To keep up with the torrent of information posted by hackers, academics, and hobbyists, I adapted a Python script to scan new tweets for the tools’ names. Tweets containing words such as ELIGIBLEBOMBSHELL, EXTRABACON, and BOOKISHMUTE flooded my screen. Many of those just mocked the NSA for having its tools exposed, but others came from researchers who had managed to get a tool to work, or discovered a new aspect of an exploit.

Shortly after The Shadow Brokers dumped the files, Mustafa Al-Bassam, a security researcher and former Lulzsec hacker, started what would become an incredibly detailed Twitter thread, combining his own research with other findings that sprung up as researchers dug into the various tools.

“Because the leaked files were already public, it makes no sense to do the research in private and hold on to it privately. Someone who’s public about it will probably beat you to it,” Al-Bassam told me in an online chat. “Also, sharing the research in public has the major advantage of other people contributing to the research freely, and things moving faster.”

Perhaps this collaborative work could have been carried out in a slightly more closed setting—an IRC channel, for example. But Twitter provided a more open platform, where anyone was free to join in, discuss, and experiment.

“Email is an asynchronous communication, it can be delayed, you don’t always know it, you don’t always trust. IRC is synchronous, although it’s not always accessible, not everyone’s there and you can’t be sure of a person,” Zaitsev said.

And although not perfect, “Twitter has all the advantages, whereas almost no significant inconveniences. I found it way more effective than all other [means] of communication,” he said.

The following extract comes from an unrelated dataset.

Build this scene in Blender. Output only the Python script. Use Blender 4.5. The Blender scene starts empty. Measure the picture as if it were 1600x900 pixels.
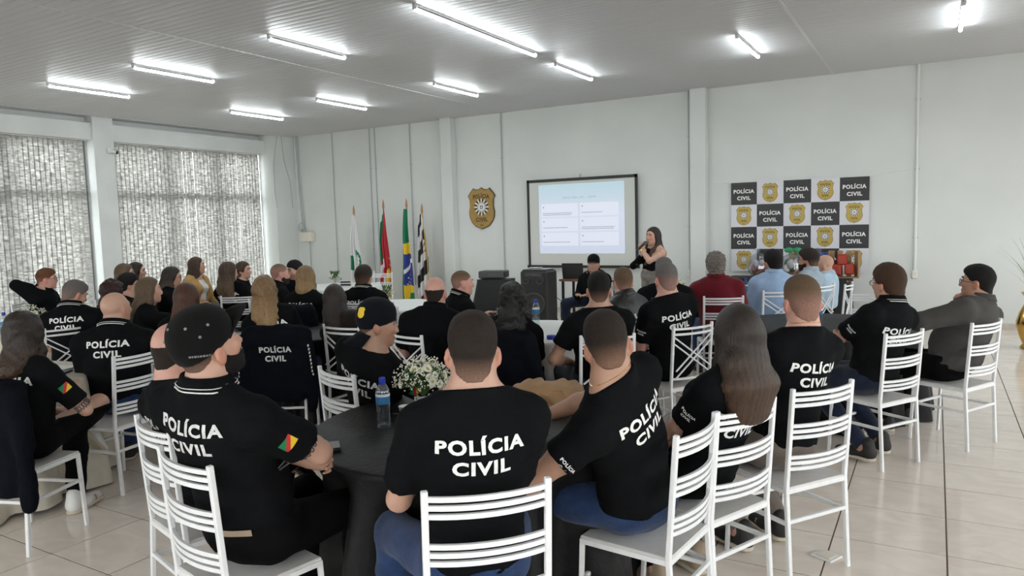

“The most important work when it comes to improving computer security is often not done by information security companies”

One high point in the Twitter collaboration was the confirmation of an attack codenamed BENIGNCERTAIN. After analysing the code, Al-Bassam suspected it could extract keys from Cisco firewalls. He didn’t have the hardware to test out the exploit himself, so called out to the community for help. Sure enough, Brian Waters, another security researcher, dug up his old Cisco PIX appliance and showed that the attack could work out VPN passwords.

“In this case, others had already done a bunch of reverse engineering work; I just happened to be the only one with actual hardware,” Waters told me.

Kevin Beaumont, another researcher who dived into the NSA dump, said, “My motivation was technical, I just wanted to understand how the exploits worked so I could better protect my employer.” He also thought the vendor response had not been good enough.

Indeed, the discoveries around BENIGNCERTAIN arguably pushed Cisco to publicly respond to the issue.

“Cisco by their own admission only responded after news sites reported on my research, so they may never have responded to it otherwise,” Al-Bassam said. Beaumont pointed out something similar happened with Fortinet, another company that makes firewall products.

This isn’t the first time researchers have pooled their efforts together onto Twitter: something similar happened when Italian surveillance company HackingTeam was exposed in 2015, although that dump was mostly concerned with emails and documents.

“The most important work when it comes to improving computer security is often not done by information security companies who are paid to look after the interests of their corporate clients, but hobbyists and academics doing research that is in the interest of wider society,” Al-Bassam added.

That, and “It’s just fascinating to analyse NSA exploits that are supposedly created by their most elite hacker unit.”